My only worrisome thing is the emergence of two white spots on her sides. It's something with my saddle and I need to figure it out. I don't think it's the fit but there is something not quite right. Ugh! If it's not one thing, it's something else!


Naturally Gaited said...

You sound like I did this morning - wanting to squeal from JOY. No kidding, I felt like a kid at Disney World.

I love reading about your cantering adventures. Just wait - Guinness and I will be there soon too. I'm thinking about playing corner-to-corner w. treats, and allowing him to go as fast as he'd like. Am I nuts??

Thanks for the tip to put a string on the gate to practice. Please post more about your gate strategy. :-)

Lisa said...

Nope.

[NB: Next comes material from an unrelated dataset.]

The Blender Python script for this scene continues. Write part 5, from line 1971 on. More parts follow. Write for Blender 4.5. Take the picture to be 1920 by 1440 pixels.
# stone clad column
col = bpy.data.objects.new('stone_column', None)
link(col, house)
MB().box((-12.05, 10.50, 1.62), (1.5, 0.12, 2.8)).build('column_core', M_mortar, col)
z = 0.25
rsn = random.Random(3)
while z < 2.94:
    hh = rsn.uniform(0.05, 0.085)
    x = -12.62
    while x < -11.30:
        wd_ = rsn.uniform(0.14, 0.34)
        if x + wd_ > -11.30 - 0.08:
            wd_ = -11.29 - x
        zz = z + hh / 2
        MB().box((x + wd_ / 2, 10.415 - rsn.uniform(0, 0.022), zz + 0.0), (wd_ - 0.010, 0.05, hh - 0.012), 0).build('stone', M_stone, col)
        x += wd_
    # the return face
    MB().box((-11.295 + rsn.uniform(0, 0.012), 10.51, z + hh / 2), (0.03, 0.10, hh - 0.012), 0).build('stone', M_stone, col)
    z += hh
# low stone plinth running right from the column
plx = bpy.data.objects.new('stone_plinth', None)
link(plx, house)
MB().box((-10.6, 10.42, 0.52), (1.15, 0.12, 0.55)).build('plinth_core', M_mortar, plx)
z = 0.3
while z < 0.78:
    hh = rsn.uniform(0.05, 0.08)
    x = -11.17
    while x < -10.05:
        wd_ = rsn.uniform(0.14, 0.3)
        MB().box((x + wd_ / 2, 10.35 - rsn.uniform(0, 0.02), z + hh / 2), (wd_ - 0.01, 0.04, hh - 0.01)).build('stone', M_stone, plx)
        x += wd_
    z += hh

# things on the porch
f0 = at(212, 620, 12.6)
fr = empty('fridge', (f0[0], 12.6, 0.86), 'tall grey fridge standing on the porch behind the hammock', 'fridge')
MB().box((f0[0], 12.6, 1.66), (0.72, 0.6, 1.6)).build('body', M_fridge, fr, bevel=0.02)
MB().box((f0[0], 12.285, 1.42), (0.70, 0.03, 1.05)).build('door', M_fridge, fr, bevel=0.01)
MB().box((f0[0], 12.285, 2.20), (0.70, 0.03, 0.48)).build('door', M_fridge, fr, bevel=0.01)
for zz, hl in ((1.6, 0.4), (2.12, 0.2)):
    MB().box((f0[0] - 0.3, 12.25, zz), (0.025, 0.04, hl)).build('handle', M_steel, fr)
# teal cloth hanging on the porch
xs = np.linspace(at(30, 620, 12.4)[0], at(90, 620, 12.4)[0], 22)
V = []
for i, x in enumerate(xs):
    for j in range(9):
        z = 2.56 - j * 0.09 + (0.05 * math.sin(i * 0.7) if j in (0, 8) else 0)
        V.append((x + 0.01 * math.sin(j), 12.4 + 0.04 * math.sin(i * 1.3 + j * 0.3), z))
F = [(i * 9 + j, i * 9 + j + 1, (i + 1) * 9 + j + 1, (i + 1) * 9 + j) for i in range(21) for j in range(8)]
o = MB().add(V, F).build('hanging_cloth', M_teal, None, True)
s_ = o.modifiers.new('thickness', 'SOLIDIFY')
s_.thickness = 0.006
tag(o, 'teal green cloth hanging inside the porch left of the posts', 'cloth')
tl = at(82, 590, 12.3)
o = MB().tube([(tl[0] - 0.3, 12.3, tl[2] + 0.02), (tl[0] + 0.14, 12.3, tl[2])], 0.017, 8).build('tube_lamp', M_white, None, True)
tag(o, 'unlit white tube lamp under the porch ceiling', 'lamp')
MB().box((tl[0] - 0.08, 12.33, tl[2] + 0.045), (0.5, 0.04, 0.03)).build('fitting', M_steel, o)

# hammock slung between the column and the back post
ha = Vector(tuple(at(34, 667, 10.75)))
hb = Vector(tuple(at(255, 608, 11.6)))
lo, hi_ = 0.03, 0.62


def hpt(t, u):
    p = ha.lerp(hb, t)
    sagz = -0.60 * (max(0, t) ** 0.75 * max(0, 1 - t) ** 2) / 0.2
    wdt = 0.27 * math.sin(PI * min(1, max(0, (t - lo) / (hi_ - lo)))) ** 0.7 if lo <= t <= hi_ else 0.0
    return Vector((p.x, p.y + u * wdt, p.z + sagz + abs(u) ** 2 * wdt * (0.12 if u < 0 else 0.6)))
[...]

You're not crazy. That's a great strategy to encourage the canter. I don't know about the gaits of RMH - aren't they a little more solid, a little more hard-wired than TWH? The only issue wiht "faster" for a gaited horse is the possibility of hard pacing rather than actually chaning gait to the canter. On-line I've been using a smooch for upward transition. So under saddle, I can smooch and Cricket will canter. Another thing to watch is the horse's emotional state. You don't want to run him into a canter but you do want him to know that canter is an option. There are lots of good ways to approach this. Just take your time and it will pay off HUGE dividends.

I have fallen in love with cantering. Never thought I would say that! Cricket has a soft, sweet canter and I LOVE it.